I think I have convinced you that you must start a gift card program if you have not yet.

Neiman Marcus sold the first gift cards in 1994 as novelty items. In 1995 Blockbuster became the real pioneer in the gift card revolution.

How to Start A Gift Card Program

The following are some of your options to start your Closed-Loop Gift Card program:

 1- The fastest way to start a gift card program is to contact your credit card processor and ask them. Most processors work with third party gift card companies.

Keep in mind that third-party providers usually charge you one ore more fees. Examples of these fees are:

  • Origination fee
  • Activation fee
  • Per transaction fee
  • Monthly service fee
  • Cost of printing cards

Make sure to get all the details of a program before signing up.

2- Contact your POS provider and ask about their gift card program. An increasing number of POS companies have some form of the gift card program, and if your POS provider offers a gift card program, that would be your best bet.

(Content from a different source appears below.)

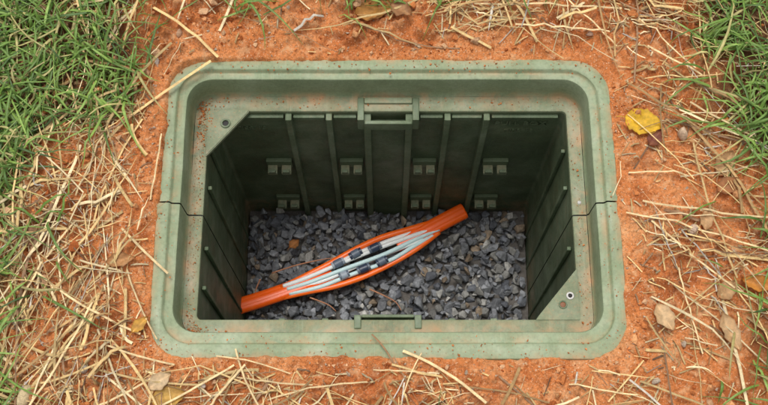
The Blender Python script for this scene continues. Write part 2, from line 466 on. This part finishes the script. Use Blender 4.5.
TP = hull_templates(5, 22, .7)
for (x, y, r, c) in ((.426, .100, .015, (.60, .43, .29)), (.424, -.045, .012, (.60, .44, .32)), (-.476, -.277, .020, (.62, .48, .28)),
                     (-.405, -.238, .009, (.46, .4, .33)), (.40, -.205, .007, (.5, .4, .3)), (.30, .262, .007, (.4, .25, .17)),
                     (-.31, .262, .008, (.5, .3, .18)), (.355, -.255, .008, (.5, .4, .3)), (-.245, -.262, .006, (.6, .5, .4)), (-.34, .215, .006, (.5, .4, .33))):
    t, f = TP[random.randrange(5)]
    ob = new_mesh("pebble", t*r*np.array([1.2, .95, .9])@randrot().T+np.array([x, y, float(gh(x, y))+r*.45]), f, np.tile(c, (len(t), 1)), CLOD, True)
    s = ob.modifiers.new("s", 'SUBSURF'); s.levels = s.render_levels = 1

# ------------------------------------------------------------ utility box
BOX = empty("underground_utility_box")
def rr(hx, yb, yf, r, z, n=10, m=12):
    pts = []
    cs = ((hx-r, yf+r, -90), (hx-r, yb-r, 0), (-hx+r, yb-r, 90), (-hx+r, yf+r, 180))
    for k, (cx, cy, a0) in enumerate(cs):
        for i in range(n+1):
            a = math.radians(a0+90*i/n); pts.append((cx+r*math.cos(a), cy+r*math.sin(a), z))
        nxt = cs[(k+1) % 4]; a = math.radians(a0+90)
        p = Vector((cx+r*math.cos(a), cy+r*math.sin(a), z)); e = Vector((nxt[0]+r*math.cos(a), nxt[1]+r*math.sin(a), z))
        for i in range(1, m): pts.append(tuple(p.lerp(e, i/m)))
    return pts
def ringmesh(name, loops, mat, gap=.0011, wob=0, dirt=None):
    n = len(loops[0]); vs = [p for l in loops for p in l]; fs = []
    for k in range(len(loops)-1):
        for i in range(n):
            j = (i+1) % n; fs.append((k*n+i, k*n+j, (k+1)*n+j, (k+1)*n+i))
    cols = np.repeat(np.array(dirt if dirt else [0]*len(loops), float), n)[:, None]*np.ones((1, 3))
    ob = new_mesh(name, vs, fs, cols, mat, True, BOX)
    bm = bmesh.new(); bm.from_mesh(ob.data)
    for yy in (-gap, gap):
        bmesh.ops.bisect_plane(bm, geom=bm.verts[:]+bm.edges[:]+bm.faces[:], plane_co=(0, yy, 0), plane_no=(0, 1, 0))
    dl = [f for f in bm.faces if abs(f.calc_center_median().y) < gap*.9]
    bmesh.ops.delete(bm, geom=dl, context='FACES')
    if wob:
        for v in bm.verts:
            d = (float(fbm(v.co.x*9+4, v.co.y*9, 2, 17))-.5)*wob
            v.co.x += d; v.co.y += d*.7
    bmesh.ops.recalc_face_normals(bm, faces=bm.faces[:])
    bm.to_mesh(ob.data); bm.free()
    md = ob.modifiers.new("es", 'EDGE_SPLIT'); md.split_angle = math.radians(40)
    return ob
rim = ringmesh("rim", [
    rr(.321, .220, -.219, .050, -.12), rr(.326, .225, -.224, .053, -.010), rr(.3275, .2265, -.2255, .054, -.004), rr(.3262, .2252, -.2242, .053, -.0012),
    rr(.323, .222, -.221, .050, 0), rr(.317, .2155, -.2135, .047, .0003), rr(.311, .2095, -.206, .044, .0006), rr(.3092, .2078, -.204, .043, -.0006), rr(.3080, .2066, -.2028, .042, -.0045),
    rr(.3060, .2050, -.2010, .041, -.0062), rr(.2985, .1980, -.1900, .037, -.0066), rr(.2962, .1958, -.1868, .036, -.0076), rr(.2952, .1948, -.1855, .035, -.0105),
    rr(.2947, .1944, -.185, .034, -.045), rr(.2945, .1942, -.185, .033, -.056), rr(.2925, .192, -.183, .030, -.0595)], RIM, wob=.003,
    dirt=[1, 1, 1, .95, .7, .2, 0, .1, .5, .6, .1, 0, 0, .1, .7, 1])
led = ringmesh("ledge", [rr(.2925, .192, -.183, .030, -.0595), rr(.285, .183, -.172, .016, -.0598), rr(.2745, .1705, -.1585, .008, -.0602), rr(.2725, .1685, -.1565, .007, -.0615), rr(.272, .168, -.156, .0065, -.066)], LEDGE,
               dirt=[1, .8, .2, 0, 0])
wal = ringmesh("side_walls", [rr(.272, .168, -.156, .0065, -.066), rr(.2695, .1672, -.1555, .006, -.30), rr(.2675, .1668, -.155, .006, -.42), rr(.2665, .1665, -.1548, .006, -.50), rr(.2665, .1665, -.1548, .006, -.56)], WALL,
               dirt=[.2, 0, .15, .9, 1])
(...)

Integrated Gift Card processing on your POS

The most significant advantage of using your POS gift card program is integration. By integration, I mean, you don’t need to account for your gift card sales separate from the rest of your transactions. As you make sales, you receive gift card payments as you receive and process cash or credit cards, and your POS system keeps the account of your gift cards’ sale.

Make sure to read and understand the terms of use of the gift card program offered by your POS company. 

3- Use a third-party gift card software provider. If you search for the terms “Gift Card Software” or “Free Gift Card Software,” you will get a long list of companies that offer such a service.

Make sure to understand how the third-party software (or service) works, what are your obligations and costs, before you sign up for any of them.

Rules and Regulations

Many states have specific guidelines and regulations regarding the use of gift cards to protect both consumers and businesses.

Make sure to find the regulations, if any that apply to, so you can have a successful and compliant gift card program.